The process of decision-making and determining the political priorities of the Arab leaders was not rooted in the will and support of the people but in the Zionist regime. Therefore, their main focus had always been on keeping Tel Aviv happy, which resulted in their retreat, betrayal, and surrender in the face of the Palestinian cause.

The more humiliation these Arab governments received at the hands of Israel, the more oppressive and dictatorial they became toward their own people.

The militant movements at the time were virtually ineffective because they had no political experience and did not know the real demands of the people of the region and the Islamic Ummah, and also because of their dependence on the Eastern camp. As such, some of them, much like the Palestine Liberation Organization, ended up agreeing to negotiations and compromise.

The internal situation of the Palestinians was not optimal, either.
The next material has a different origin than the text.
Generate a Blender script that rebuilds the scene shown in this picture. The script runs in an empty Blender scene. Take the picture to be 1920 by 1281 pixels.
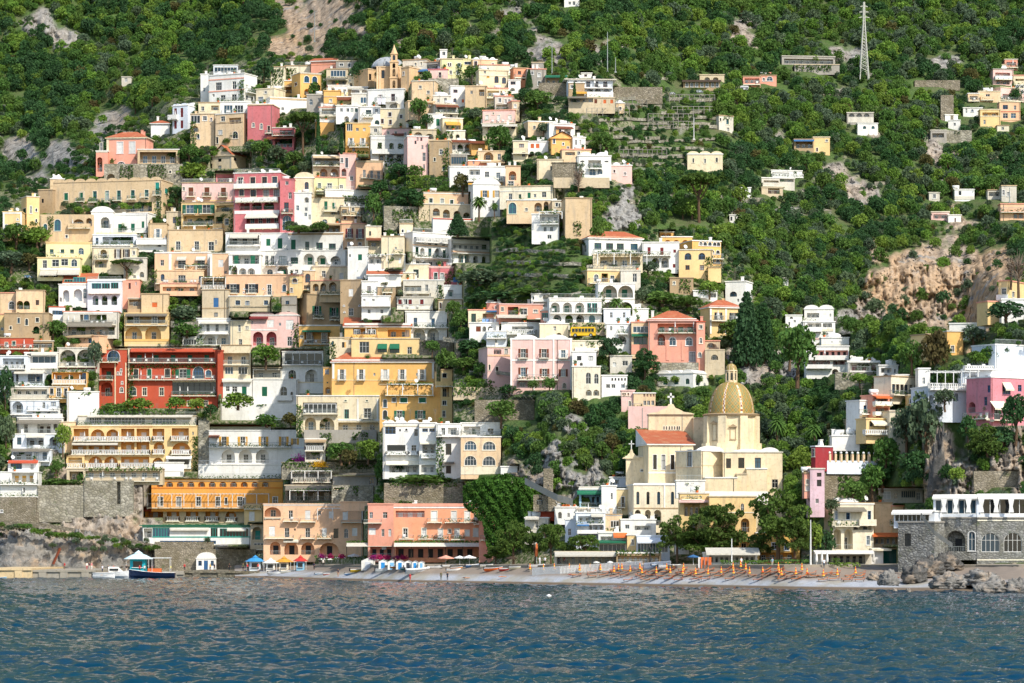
import bpy,math,random
import numpy as np
from mathutils import Vector,Matrix
from mathutils.geometry import delaunay_2d_cdt
from math import radians as RAD,sin,cos,pi,sqrt
SC=bpy.context.scene
COL=SC.collection
rnd=random.Random(7)
# ---------------------------------------------------------------- camera
FP,CH,YH=6000.0,8.2,1018.0          # focal length in photo pixels, eye height, horizon row
cam=bpy.data.objects.new('camera',bpy.data.cameras.new('camera'));COL.objects.link(cam)
cam.location=(0,0,CH);cam.rotation_euler=(RAD(90),0,0)
cam.data.sensor_width=36;cam.data.lens=36*FP/1920
cam.data.shift_y=(YH-640.5)/1920
cam.data.clip_start=1;cam.data.clip_end=6000
SC.camera=cam
# ---------------------------------------------------------------- sky and sun
SUN_AZ,SUN_EL=36,44                    # degrees to the right of straight behind the camera; height
w_=bpy.data.worlds.new('World');SC.world=w_;w_.use_nodes=True
nt=w_.node_tree;bg=nt.nodes['Background'];sky=nt.nodes.new('ShaderNodeTexSky')
sky.sky_type='NISHITA';sky.sun_disc=False;sky.sun_elevation=RAD(SUN_EL);sky.sun_rotation=RAD(180-SUN_AZ)
nt.links.new(sky.outputs[0],bg.inputs[0]);bg.inputs[1].default_value=0.18
sl=bpy.data.lights.new('sun','SUN');sl.energy=3.9;sl.angle=RAD(0.5);sl.color=(1,.95,.86)
so=bpy.data.objects.new('sun',sl);COL.objects.link(so)
sv=Vector((cos(RAD(SUN_EL))*sin(RAD(SUN_AZ)),-cos(RAD(SUN_EL))*cos(RAD(SUN_AZ)),sin(RAD(SUN_EL))))
so.rotation_euler=sv.to_track_quat('Z','Y').to_euler();so.location=(300,-200,400)
SC.view_settings.view_transform='Standard';SC.view_settings.look='None';SC.view_settings.exposure=0.32;SC.view_settings.gamma=1
SC.cycles.use_denoising=True;SC.cycles.max_bounces=5;SC.cycles.diffuse_bounces=3;SC.cycles.glossy_bounces=2
SC.cycles.transparent_max_bounces=4;SC.cycles.caustics_reflective=False;SC.cycles.caustics_refractive=False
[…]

Although their means and method of fighting were commendable, they were ultimately ineffective, especially since the main Palestinian resistance organization at the time became part of the ‘compromise’ project.

Outside the borders of the occupied territories, Israel was able to expand its security by occupying Arab countries, and continued with its acts of genocide by destroying Palestinian houses and causing their forced migration. The only thing the Arabs could do was to issue a statement or plead with international organizations and even the Israelis themselves to stop the genocide. Although, the same Arab countries had close relations at the highest level of security with the intelligence agencies of the Zionist regime.
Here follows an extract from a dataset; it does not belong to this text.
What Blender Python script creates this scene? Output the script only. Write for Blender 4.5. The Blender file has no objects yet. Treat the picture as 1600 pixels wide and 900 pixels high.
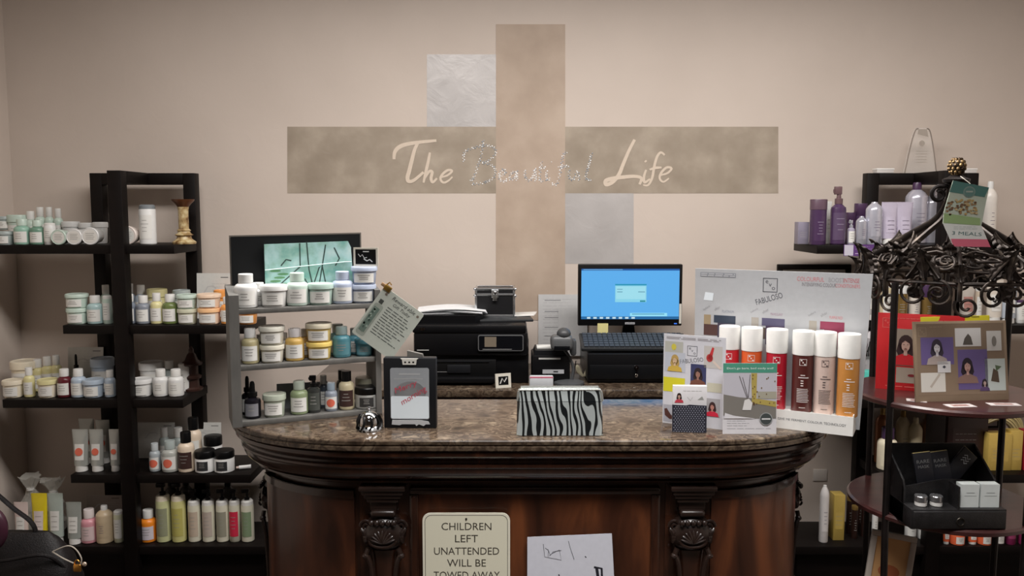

All these factors together led to severe frustration and despair, and the peoples of the region became confused and hopeless due to the lack of a fixed and successful model for fighting. Conditions were set for accepting all of Israel’s demands in the face of a small concession that, although not yet granted to the Palestinian National Authority, paved the way for the destruction of Palestine.

On the other hand, the efforts of the Western and Hebrew media were aimed at downgrading the Palestinian issue from a Muslim priority to an Israeli-Arab conflict.

Second: The conditions after the victory of the Iranian Revolution

Undoubtedly, one could say the victory of the Islamic Revolution of Iran meant the emergence of a new era for resistance movements in the region and even in the world. On the other hand, it should be noted that Quds Day is not just an Islamic and national occasion, but a strategic package and a valuable concept for drawing the future of Muslim nations and their point of convergence.

It can be said that all the concepts of political Islam and effective fight, as well as hope for the future in the light of the Islamic resistance discourse, have been wrapped up into a package called Quds Day.

But what happened after the victory of the Iranian Revolution that we believe was the beginning of a new era for Palestine and the region? The most important event was the creation of a new model in the region that, without being dependent on either the East or the West camps, was able to overcome a Western-dependent dictatorial structure.

It was then that the resistance groups in Palestine were formed, but this time with an Islamic suffix and approach. The formation of the Islamic Jihad Movement in Palestine and Hamas are prime examples of such groups. Of course, it was not only the titles and suffixes that changed but also the approaches of these movements, which, influenced by the discourse of the Islamic Revolution, acquired a new way of fighting, which later, especially after 2006, led to dramatic changes in the region’s political literature and military balance.

The means, methods, and locations of the fight also changed. Intifada stones became rockets that have shattered Israel’s depth of security today. The surrounding areas around the Zionist regime are insecure. If the regime’s biggest concern before was the opening of the Palestinian embassy in Tehran, today it should be worried about the presence of Resistance and its discourse only a few meters away from the borders of the occupied territories.

Despite the fictitious crises fabricated by the West in the region to reduce the power of Resistance, the Resistance, on the contrary, obtained experiences and achieved newer capacities because of them, so much so that today the Resistance enjoys both effective defense and deterrence and offensive power.

The end of the myth of invincibility

Today can be considered the peak of evolution and maturity in the history of Resistance, which has gone through hard times. This is an era that put an end to the myth of Israel’s invincibility. Today, 41 years after the holding of Quds Day, we can understand the actual impact of this discourse and how it is materialized into the school of great commanders such as Hajj Qassim.

The political, military and even the media atmosphere in the region has changed. Today, everything has changed in the light of the Quds Day discourse, and day by day, the geography of its supporters becomes expanded.